### Data
/---

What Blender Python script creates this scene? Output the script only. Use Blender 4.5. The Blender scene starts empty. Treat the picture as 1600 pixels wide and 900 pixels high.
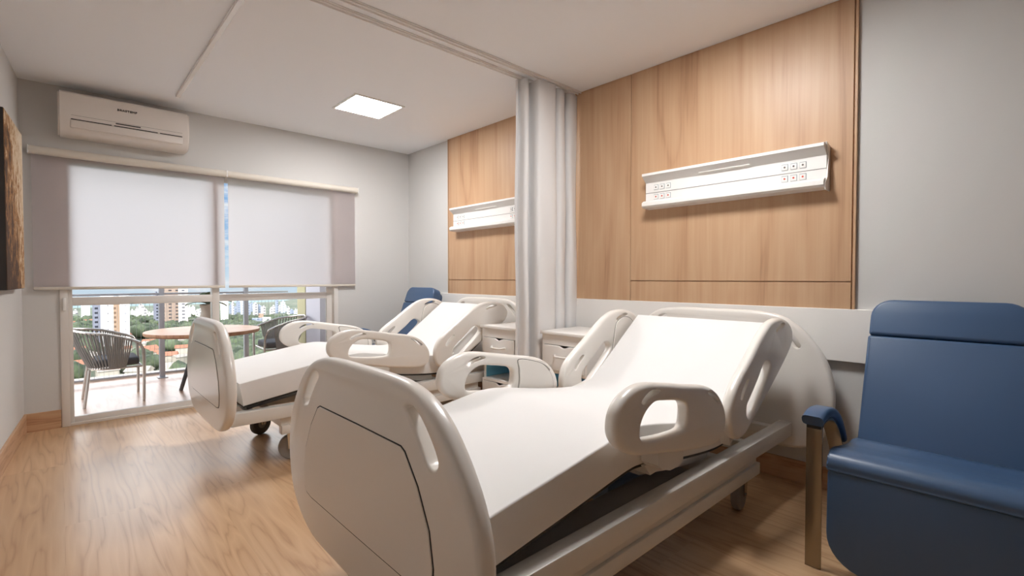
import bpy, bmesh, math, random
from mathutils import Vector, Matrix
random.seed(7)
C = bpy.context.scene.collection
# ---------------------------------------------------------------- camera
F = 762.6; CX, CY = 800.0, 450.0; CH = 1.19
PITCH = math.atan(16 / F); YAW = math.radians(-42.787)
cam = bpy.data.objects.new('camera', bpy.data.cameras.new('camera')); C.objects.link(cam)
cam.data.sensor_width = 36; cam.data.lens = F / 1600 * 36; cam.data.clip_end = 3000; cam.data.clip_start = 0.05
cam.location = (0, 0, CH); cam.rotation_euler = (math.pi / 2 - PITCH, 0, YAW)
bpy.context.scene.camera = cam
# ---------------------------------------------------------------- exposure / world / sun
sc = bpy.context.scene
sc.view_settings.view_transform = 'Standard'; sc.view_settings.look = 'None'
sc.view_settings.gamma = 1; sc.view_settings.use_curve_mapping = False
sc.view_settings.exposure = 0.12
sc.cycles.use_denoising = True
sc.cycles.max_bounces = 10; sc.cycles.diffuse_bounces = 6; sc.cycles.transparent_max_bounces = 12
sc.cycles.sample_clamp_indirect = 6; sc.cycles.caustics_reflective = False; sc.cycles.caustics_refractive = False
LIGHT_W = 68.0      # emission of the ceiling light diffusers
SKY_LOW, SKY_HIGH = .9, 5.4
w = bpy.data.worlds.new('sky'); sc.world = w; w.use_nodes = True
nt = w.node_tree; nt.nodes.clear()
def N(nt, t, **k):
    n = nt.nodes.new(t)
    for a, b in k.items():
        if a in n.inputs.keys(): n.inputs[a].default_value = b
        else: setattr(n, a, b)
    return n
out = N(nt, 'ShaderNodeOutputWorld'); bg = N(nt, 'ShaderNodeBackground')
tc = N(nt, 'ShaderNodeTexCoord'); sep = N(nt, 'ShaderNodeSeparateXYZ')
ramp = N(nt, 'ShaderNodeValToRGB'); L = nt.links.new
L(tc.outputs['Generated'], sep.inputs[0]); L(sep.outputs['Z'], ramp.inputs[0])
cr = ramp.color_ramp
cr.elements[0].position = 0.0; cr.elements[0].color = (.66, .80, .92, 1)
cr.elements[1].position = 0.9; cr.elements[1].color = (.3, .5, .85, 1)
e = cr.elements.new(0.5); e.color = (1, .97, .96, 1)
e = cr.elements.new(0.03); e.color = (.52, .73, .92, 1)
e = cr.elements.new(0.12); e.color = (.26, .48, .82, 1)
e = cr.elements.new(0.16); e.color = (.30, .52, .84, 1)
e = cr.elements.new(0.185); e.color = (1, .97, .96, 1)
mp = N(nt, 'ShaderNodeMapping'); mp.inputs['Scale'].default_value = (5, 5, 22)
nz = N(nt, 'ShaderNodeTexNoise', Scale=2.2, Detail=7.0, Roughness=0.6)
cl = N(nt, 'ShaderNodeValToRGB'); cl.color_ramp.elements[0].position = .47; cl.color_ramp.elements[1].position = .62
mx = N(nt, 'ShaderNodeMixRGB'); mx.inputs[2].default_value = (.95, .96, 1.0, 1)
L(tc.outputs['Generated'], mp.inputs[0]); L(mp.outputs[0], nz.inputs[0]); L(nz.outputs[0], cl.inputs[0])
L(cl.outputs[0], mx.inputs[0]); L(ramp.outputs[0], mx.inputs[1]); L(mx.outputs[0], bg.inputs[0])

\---

### Instructions for the task
Transcribe the material exactly, keeping every word and none of the pictures.

### Solution for this task
What Blender Python script creates this scene? Output the script only. Use Blender 4.5. The Blender scene starts empty. Treat the picture as 1600 pixels wide and 900 pixels high.
import bpy, bmesh, math, random
from mathutils import Vector, Matrix
random.seed(7)
C = bpy.context.scene.collection
# ---------------------------------------------------------------- camera
F = 762.6; CX, CY = 800.0, 450.0; CH = 1.19
PITCH = math.atan(16 / F); YAW = math.radians(-42.787)
cam = bpy.data.objects.new('camera', bpy.data.cameras.new('camera')); C.objects.link(cam)
cam.data.sensor_width = 36; cam.data.lens = F / 1600 * 36; cam.data.clip_end = 3000; cam.data.clip_start = 0.05
cam.location = (0, 0, CH); cam.rotation_euler = (math.pi / 2 - PITCH, 0, YAW)
bpy.context.scene.camera = cam
# ---------------------------------------------------------------- exposure / world / sun
sc = bpy.context.scene
sc.view_settings.view_transform = 'Standard'; sc.view_settings.look = 'None'
sc.view_settings.gamma = 1; sc.view_settings.use_curve_mapping = False
sc.view_settings.exposure = 0.12
sc.cycles.use_denoising = True
sc.cycles.max_bounces = 10; sc.cycles.diffuse_bounces = 6; sc.cycles.transparent_max_bounces = 12
sc.cycles.sample_clamp_indirect = 6; sc.cycles.caustics_reflective = False; sc.cycles.caustics_refractive = False
LIGHT_W = 68.0      # emission of the ceiling light diffusers
SKY_LOW, SKY_HIGH = .9, 5.4
w = bpy.data.worlds.new('sky'); sc.world = w; w.use_nodes = True
nt = w.node_tree; nt.nodes.clear()
def N(nt, t, **k):
    n = nt.nodes.new(t)
    for a, b in k.items():
        if a in n.inputs.keys(): n.inputs[a].default_value = b
        else: setattr(n, a, b)
    return n
out = N(nt, 'ShaderNodeOutputWorld'); bg = N(nt, 'ShaderNodeBackground')
tc = N(nt, 'ShaderNodeTexCoord'); sep = N(nt, 'ShaderNodeSeparateXYZ')
ramp = N(nt, 'ShaderNodeValToRGB'); L = nt.links.new
L(tc.outputs['Generated'], sep.inputs[0]); L(sep.outputs['Z'], ramp.inputs[0])
cr = ramp.color_ramp
cr.elements[0].position = 0.0; cr.elements[0].color = (.66, .80, .92, 1)
cr.elements[1].position = 0.9; cr.elements[1].color = (.3, .5, .85, 1)
e = cr.elements.new(0.5); e.color = (1, .97, .96, 1)
e = cr.elements.new(0.03); e.color = (.52, .73, .92, 1)
e = cr.elements.new(0.12); e.color = (.26, .48, .82, 1)
e = cr.elements.new(0.16); e.color = (.30, .52, .84, 1)
e = cr.elements.new(0.185); e.color = (1, .97, .96, 1)
mp = N(nt, 'ShaderNodeMapping'); mp.inputs['Scale'].default_value = (5, 5, 22)
nz = N(nt, 'ShaderNodeTexNoise', Scale=2.2, Detail=7.0, Roughness=0.6)
cl = N(nt, 'ShaderNodeValToRGB'); cl.color_ramp.elements[0].position = .47; cl.color_ramp.elements[1].position = .62
mx = N(nt, 'ShaderNodeMixRGB'); mx.inputs[2].default_value = (.95, .96, 1.0, 1)
L(tc.outputs['Generated'], mp.inputs[0]); L(mp.outputs[0], nz.inputs[0]); L(nz.outputs[0], cl.inputs[0])
L(cl.outputs[0], mx.inputs[0]); L(ramp.outputs[0], mx.inputs[1]); L(mx.outputs[0], bg.inputs[0])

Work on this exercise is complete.